I was recently in Manchester to visit a friend from university and see Muse on their Drones Tour (they were absolutely amazing!)  But this isn’t a music blog so I’ll keep it mostly on topic.

While I was there I visited Abakhan’s fabric and knitting shop.  I could have spent hours (and a lot of money!) in there, rummaging through the stacks of remnants and bolts.  They also have 50% off Liberty fabric and I’ve wanted to try Liberty Tana Lawn for ages so I bought enough of this beautiful feather design to make a dress.


I’m not certain what style of dress I’m going to make yet, but I’ve narrowed it down to something from one of Gertie Hersch’s books, possibly a variation on the shirt dress in her first book.  I’d definitely recommend visiting Abakhan’s if you’re in Manchester as their stock varies from what’s available online and you get to touch the fabric and speak to their helpful staff.  In my opinion, their knitting range isn’t worth going out of your way for; very standard brands that are easily available anywhere in the UK.

We followed this with tea and cake at Teacup Kitchen where I couldn’t resist ordering a slice of Rainbow Cake.  You can’t help but smile when you have this in front of you!


I’m not a big tea drinker, coffee is my beverage of choice, but when in Rome… so I ordered Indian Chai with a touch of honey which was very lovely indeed. These people take their tea very seriously; I’ve never had it come with its own set of coloured egg timers so you can brew it for exactly 3, 4 or 5 minutes!

The trip also involved many hours on trains (one was delayed for over an hour at Nottingham!) so plenty of time for knitting.  I like to take socks on train journeys; they’re perfect small projects.  I’ve been working on this in The Knitting Goddess‘s merino/nylon sock yarn:


I love each and every colour in this yarn, it’s so pretty.  I wanted a simple pattern that would show off the colour and not get lost in it so I used slip stitches and mini cables.  I think it works quite well and it also means it knits up fairly quickly so it won’t be long before it moves from the needles to the feet.



Broccoli – Old & New

In with the new…


I’m growing a summer purple sprouting variety.  I’m starting it indoors, along with a few other seeds as I’m desperate to start sowing stuff but common sense is telling me that it’s still too cold to sow outside for most things.
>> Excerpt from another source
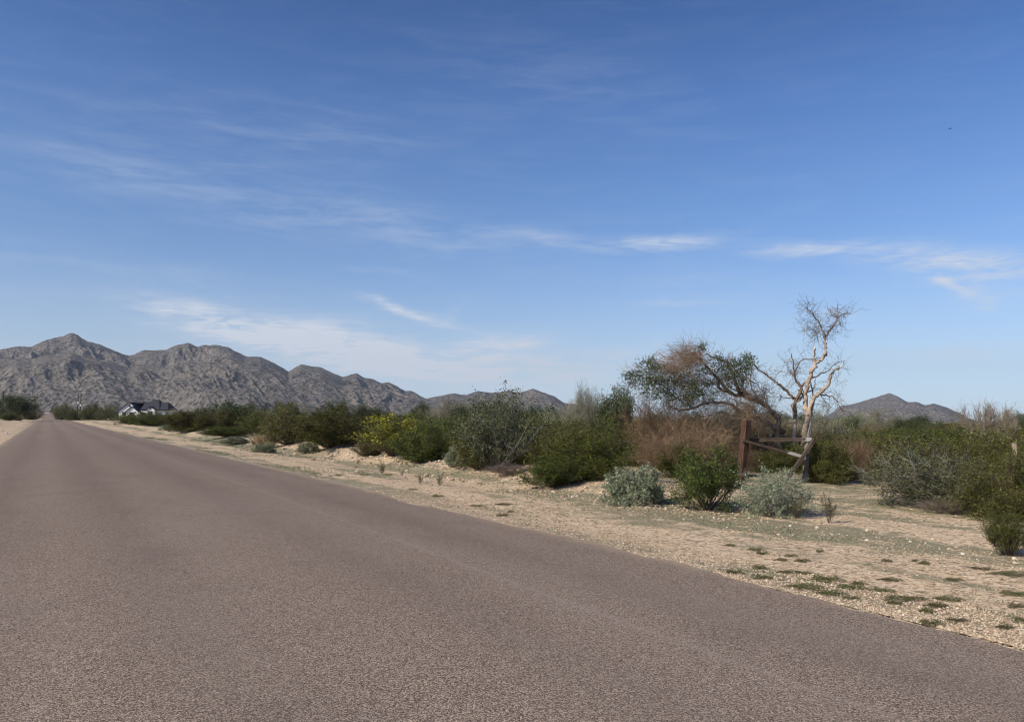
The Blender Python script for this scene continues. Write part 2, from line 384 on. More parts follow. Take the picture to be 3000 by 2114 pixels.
# greenish-grey low annuals: in bands along the road and in patches
band = (((U - 3.3) / .9)._m('POWER', 2.0) * -1).exp() * .65 + (((U - .35) / .4)._m('POWER', 2.0) * -1).exp() * .45 + (((U - 1.7) / .35)._m('POWER', 2.0) * -1).exp() * .2 + U.ss(4.5, 7.5) * .5 + (U * -1 - RW).ss(2, 6) * .3
gm = (band * .58 + (st_ - .5) * 2.0 + (b2 - .5) * .9).ss(.12, .40)
c = g.mix(gm * .8, c, g.mix(b3, (.115, .125, .070), (.23, .22, .14)))
edge = (U + b3 * .5 + b2 * .4).ss(1.1, .25) * (U.ss(-.5, 0))
c = g.mix(edge * .75, c, g.mix(pv, (.12, .105, .08), (.46, .41, .32)))
hh = b2 * .5 + b3 * .3 + pv * .15
g.surf(c, .95, g.bump(hh, .05, .9), .1); M['ground'] = m
# mountains
def mtnmat(name, near=1.0):
    m, g = newmat(name); v = g.coord('Object')
    a = g.noise(v, .004, 6, .65); s1 = g.noise(v, .055, 5, .65); s2 = g.x(g.voro(v, .075, 'Distance')); s3 = g.noise(v, .16, 4, .7)
    s4 = g.x(g.voro(g.map(v, loc=(31, 7, 3)), .03, 'Distance')); s5 = g.x(g.voro(g.map(v, loc=(11, 70, 3)), .15, 'Distance'))
    c = g.mix(a.ss(.35, .65), (.090, .080, .077), (.120, .107, .098))
    c = g.mix((s1 * .6 + s3 * .5).ss(.46, .68) * .75, c, (.30, .265, .23))
    c = g.mix(s2.ss(.50, .22) * .95, c, (.035, .038, .028))
    c = g.mix(s5.ss(.40, .15) * s1.ss(.4, .6) * .7, c, (.085, .085, .065))
    c = g.mix(s3.ss(.52, .72) * .4, c, (.11, .095, .085))
    c = g.mix((s4.ss(.14, .05) * a.ss(.56, .66)) * .6, c, (.60, .55, .48))
    hh = s1 * 1.0 + s3 * .5 - s2 * .4
    g.surf(c, .95, g.bump(hh, 10, 1), .05); return m
M['mtn'] = mtnmat('mountain_rock')

# ------------------------------------------------------------------ ground sheet
az_f = np.radians(np.arange(-48, 48.01, .22)); az_c = np.radians(np.arange(48, 312.1, 4.0))
AZ = np.concatenate([az_f[:-1], az_c]); RR = np.concatenate([[.02, .6], np.geomspace(1.2, 7000, 370)])
Rg, Ag = np.meshgrid(RR, AZ, indexing='ij'); Xg = Rg * np.sin(Ag); Yg = Rg * np.cos(Ag)
Zg = hgt(Xg, Yg)
vfar = (Rg > 120); Zg = Zg - vfar * .0
ug, vg = uv(Xg, Yg); inroad = (ug < .3) & (ug > -RW - .3) & (vg > 60) ; Zg = Zg - inroad * np.clip((vg - 60) / 500, 0, .35)
mb = MB(); nr, na = Rg.shape; idx = np.arange(nr * na).reshape(nr, na)
f = np.stack([idx[:-1, :-1], idx[1:, :-1], idx[1:, 1:], idx[:-1, 1:]], -1).reshape(-1, 4)[:, ::-1]
mb.add(np.stack([Xg, Yg, Zg], -1).reshape(-1, 3), f)
tag(link('desert_ground', mb.build('desert_ground', M['ground'], True)), 'sandy tan desert ground with gravel and thin green annuals', kind='structure')

# road, in a frame with +Y along it
vs = np.concatenate([np.arange(-30, 60, .1), np.geomspace(60, 690, 160)]); us = np.array([0, .0012, .03, .06, .15, .3, .5, .7, .85, .94, .97, .9988, 1.0])
V_, S_ = np.meshgrid(vs, us, indexing='ij')
er = .17 * fbm(vs * 1.7, vs * 0 + 3, 5, .65) + .20 * fbm(vs * .25, vs * 0 + 9, 2) - .04; el = .08 * fbm(vs * 1.3, vs * 0 + 33, 4)
er = er + .32 * np.exp(-((vs - 24) / 5) ** 2) * .0
Uu = (-RW + el[:, None]) * (1 - S_) + (er[:, None]) * S_
Zr = .012 + .05 * (1 - (2 * S_ - 1) ** 2) + rise(V_) * (V_ > 0)
Zr = np.where((S_ == 0) | (S_ == 1), Zr - .06, Zr)
mb = MB(); nr, na = V_.shape; idx = np.arange(nr * na).reshape(nr, na)
f = np.stack([idx[:-1, :-1], idx[:-1, 1:], idx[1:, 1:], idx[1:, :-1]], -1).reshape(-1, 4)
mb.add(np.stack([Uu, V_, Zr], -1).reshape(-1, 3), f)
road = link('road', mb.build('road', M['road'], False)); road.rotation_euler.z = RANG
road.location = (U0 * RRT[0], U0 * RRT[1], 0)
tag(road, 'reddish grey chip seal road running straight to the mountains', kind='structure')

# ------------------------------------------------------------------ mountains
LEFT = [(-400, 1075), (-250, 1040), (-120, 1050), (0, 1025), (52, 1013), (94, 1015), (139, 994), (188, 984), (209, 974), (226, 980), (251, 997), (296, 1011), (328, 1025), (376, 1043), (390, 1039), (418, 1025), (463, 1025), (488, 1024),
 (516, 1010), (554, 1004), (578, 1015), (596, 1010), (641, 1011), (669, 1017), (718, 1043), (763, 1045), (801, 1061), (846, 1087), (881, 1068), (944, 1077), (1003, 1104), (1045, 1093), (1066, 1106), (1094, 1111), (1118, 1122), (1139, 1119),
 (1188, 1145), (1205, 1145), (1247, 1167), (1327, 1151), (1362, 1157), (1400, 1145), (1435, 1151), (1491, 1143), (1515, 1151), (1560, 1138), (1623, 1160), (1654, 1181), (1703, 1184), (1760, 1196), (1820, 1212), (1900, 1226)]
RIGHT = [(2380, 1229), (2430, 1213), (2465, 1188), (2507, 1182), (2562, 1164), (2604, 1151), (2625, 1157), (2660, 1178), (2684, 1176), (2709, 1187), (2737, 1181), (2771, 1192), (2810, 1209), (2838, 1225), (2880, 1236)]
def mountain(name, prof, R0, front, back, seed, label, naz=1000, nr=170):
    A = np.array([azel(*p) for p in prof]); pa, pt = A[:, 0], np.tan(A[:, 1]); fa = np.linspace(pa[0], pa[-1], 4000); ft = np.interp(fa, pa, pt); kw = int(.0022 / (fa[1] - fa[0])); ft = np.convolve(np.pad(ft, kw, 'edge'), np.ones(2 * kw + 1) / (2 * kw + 1), 'valid') * .5 + ft * .5; pa, pt = fa, ft
    az = np.linspace(pa[0], pa[-1], naz); s = np.concatenate([np.linspace(1, 0, nr) ** 1.0, -np.linspace(0.02, 1, 24)])
    S, AZm = np.meshgrid(s, az, indexing='ij')
    Rl = R0 * (1 + .05 * fbm(AZm * 9 + seed, AZm * 0, 2))
    r = np.where(S >= 0, Rl - S * front, Rl - S * back)
    x = r * np.sin(AZm); y = r * np.cos(AZm)
    Sp = np.clip(S, 0, 1)
    wx = fbm(x / 700 + seed, y / 700, 3)
    az2 = AZm + Sp * (.09 * wx + .03 * fbm(x / 220 + seed, y / 220 + 8, 3)) - Sp * .085 + .004 * fbm(x / 90, y / 90, 3) * sst(0, .05, Sp)
    P = np.interp(az2, pa, pt, left=0, right=0); P0 = np.interp(AZm, pa, pt)
    bl = sst(0, .16, Sp); Pm = np.maximum(P, 0) * bl + P0 * (1 - bl)
    Hh = Pm * Rl * (1 - Sp) ** 1.2
    rd = ridged(x / 560 + wx * .7 + seed, y / 560 + seed, 5, .48)
    ax_ = AZm * R0 - .45 * (Rl - r); rd2 = ridged(ax_ / 150 + wx * 1.3 + seed * 2, r / 520 + seed, 4, .55); fb = fbm(x / 26, y / 26, 4, .6)
    loc = np.maximum(P0, .008) * Rl
    Hh = Hh + loc * 3.9 * (rd - .60) * np.clip(Sp, 0, 1) * (1 - Sp) ** .8 + loc * .46 * (rd2 - .6) * sst(0, .15, Sp) * (1 - Sp) ** .5
    lim = P0 * r * (1 - .42 * Sp ** 1.15)
    kk = np.maximum(.12 * lim * sst(0, .3, Sp), .5); dlt = np.clip(.5 + .5 * (Hh - lim) / kk, 0, 1)
    Hs = Hh * (1 - dlt) + lim * dlt - kk * dlt * (1 - dlt)
    Hh = np.where(S > 0, Hs, Hh) + fb * np.minimum(loc * .02 + 1.5, 4) * (1 - Sp)
    Hh = np.where(S < 0, P0 * Rl * (1 - np.abs(S)) ** 1.2, Hh)
    z = EYE * (1 - Sp) + np.maximum(Hh, 0) - 12 * sst(.93, 1, Sp) - 5 * sst(-.9, -1, S)
    mb = MB(); a, b = S.shape; idx = np.arange(a * b).reshape(a, b)
    f = np.stack([idx[:-1, :-1], idx[1:, :-1], idx[1:, 1:], idx[:-1, 1:]], -1).reshape(-1, 4)
    mb.add(np.stack([x, y, z], -1).reshape(-1, 3), f)
    o = link(name, mb.build(name, M['mtn'], False)); tag(o, label, kind='structure'); return o
mountain('mountain_range', LEFT, 3500, 1500, 900, 3.0, 'rugged grey brown mountain range with several peaks on the left', 1150, 190)
mountain('hill', RIGHT, 4800, 1300, 900, 21.0, 'lone rugged grey hill on the horizon at the right', 330, 120)

# ------------------------------------------------------------------ vegetation prototypes (unit height 1, unit width 1)
def shrub_mesh(seed, nstem=30, twigs=14, leaves=30, leaf=.012, ratio=.5, tilt=65, basr=.05, start=.3, wood='dstem', lf='creo', stemr=.010, spread=.045, flat=.0, lean=(0, 0), bare=0., sides=3, twl=(.12, .28), extra=None, hollow=.15):
    global RNG
    RNG = np.random.RandomState(seed); rs = RNG
    wd = MB(); lv = MB(); lv2 = MB(); C = []; C2 = []
    ph0 = rs.rand() * 7
    for i in range(nstem):
        ph = ph0 + i * 2.39996 + rs.normal() * .2; q = math.sqrt((i + .5) / nstem)
        th = rad(tilt) * q * (.85 + .3 * rs.rand())
        ln = (1 - .25 * rs.rand()) * (1 if rs.rand() > .2 else .7)
        lob = 1 + .16 * math.sin(2 * ph + ph0) + .1 * math.sin(3 * ph + 2 * ph0)
        end = np.array([math.sin(th) * math.cos(ph) * .52 * lob / max(math.sin(rad(tilt)), .5) , math.sin(th) * math.sin(ph) * .52 * lob / max(math.sin(rad(tilt)), .5), (math.cos(th) ** .6) * .92]) * ln
        end[:2] += np.array(lean) * end[2]
        b = np.array([math.cos(ph), math.sin(ph), 0]) * basr * q; b[2] = -.03
        mid = (b + end) * .5 + rs.normal(size=3) * .035; mid[2] *= (1.05 - .25 * q); mid[:2] += end[:2] * .06
        P = spline([b, mid, end], 3) + rs.normal(size=(7, 3)) * .006
        wd.tube(P, np.linspace(stemr, stemr * .3, 7), sides, cap=False)
        nt = max(2, int(twigs * (.6 + .8 * rs.rand())))
        for k in range(nt):
            t = start + (1 - start) * (1 - rs.rand() ** 1.5) if k else 1.0
            j = min(int(t * 6), 5); p = P[j] + (P[j + 1] - P[j]) * min(t * 6 - j, 1)
            d = (P[-1] - P[0]); d = d / np.linalg.norm(d) * .7 + rs.normal(size=3) * .6 + np.array([0, 0, .35 - flat])
            d /= np.linalg.norm(d); L = rs.uniform(*twl)
            e = p + d * L; 
            if e[2] < .03: e[2] = .03 + rs.rand() * .05
            mdl = (p + e) / 2 + rs.normal(size=3) * L * .12
            TP = np.array([p, mdl, e]); wd.tube(TP, [stemr * .38, stemr * .28, stemr * .12], 3, cap=False)
            if rs.rand() < bare: continue
            m = int(leaves * (.5 + rs.rand()))
            tt = rs.rand(m) ** .7; tt2 = tt[:, None]
            c = np.where(tt2 < .5, p + (mdl - p) * tt2 * 2, mdl + (e - mdl) * (tt2 * 2 - 1)) + rs.normal(size=(m, 3)) * spread
            if extra and (e[2] > extra[1] and rs.rand() < extra[2]): C2.append(c)
            else: C.append(c)
    C = np.concatenate(C) if C else np.zeros((0, 3)); C = C[C[:, 2] > .015]
    lv.leaves(C, leaf, ratio)
    if C2: C2 = np.concatenate(C2); lv.leaves(C2[C2[:, 2] > .02], leaf * 1.05, .8, mi=1)
    mats = [M[lf]] + ([M[extra[0]]] if extra else [])
    return wd.build('stems', M[wood]), lv.build('foliage', mats)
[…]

And I’d say out with the old, but I’ve still got plenty of broccoli growing on the plot.


I’m not sure of the exact variety as they were donated to me, but I know they’re a white sprouting variety which takes around 44 weeks to crop.  For ages I thought it was a failed crop but I left it in as it was keeping the weeds down.  I didn’t realise that they had such a long growing period!

I’m enjoying eating something fresh at a time of year when I don’t have anything to harvest on the plot besides herbs but I need to find more interesting ways of cooking it other than boiling or steaming.  Otherwise, my freezer will soon be full of broccoli!

In other news, I finished the top I started last Monday.  Pictures to come soon!


New Greenery

It’s been so very cold here recently that there isn’t much activity on the plot yet.

The only crop I’ve planted is some garlic.  I’ve read you’re supposed to plant them on the shortest day of the year but I didn’t put my cloves in the ground until mid-February, hopefully that won’t make too much difference.  With the wet and cold weather we’ve had I really didn’t expect them to do anything but I had a pleasant surprise when I visited the allotment at the weekend.  First new plant to grow on the allotment this year!


I didn’t grow garlic last year so it’ll be interesting to see how well it does.  I nearly bought elephant garlic at the garden centre because giant garlic sounds fun, so if this is a success I know what I’ll be trying next year!

Year Two

It’s hard to believe that I’ve had my allotment for just over a year now.  The plot is like a blank canvas at the moment and its exciting to think about the possibilities this year.  Without the time consuming (and tiring!) jobs of digging over a vacant weedy plot, putting up a shed and creating paths I’m hoping it’ll be less of a frantic rush to get seeds into the ground and more thought out.


I’m planning a lot for this year.  I’m going to try some new vegetables; cucumber, garlic, kale and squash as well as favourites from last year like spinach, broad beans and courgettes.  I also want to try some new varieties so I’m sowing red onions and shallots alongside the regular ones and purple green beans (I’m still a little disappointed they turn green when  you cook them though).  Hopefully, I’ll have more successes than failures but the hardest bit right now is waiting for the weather to warm up so I can get started!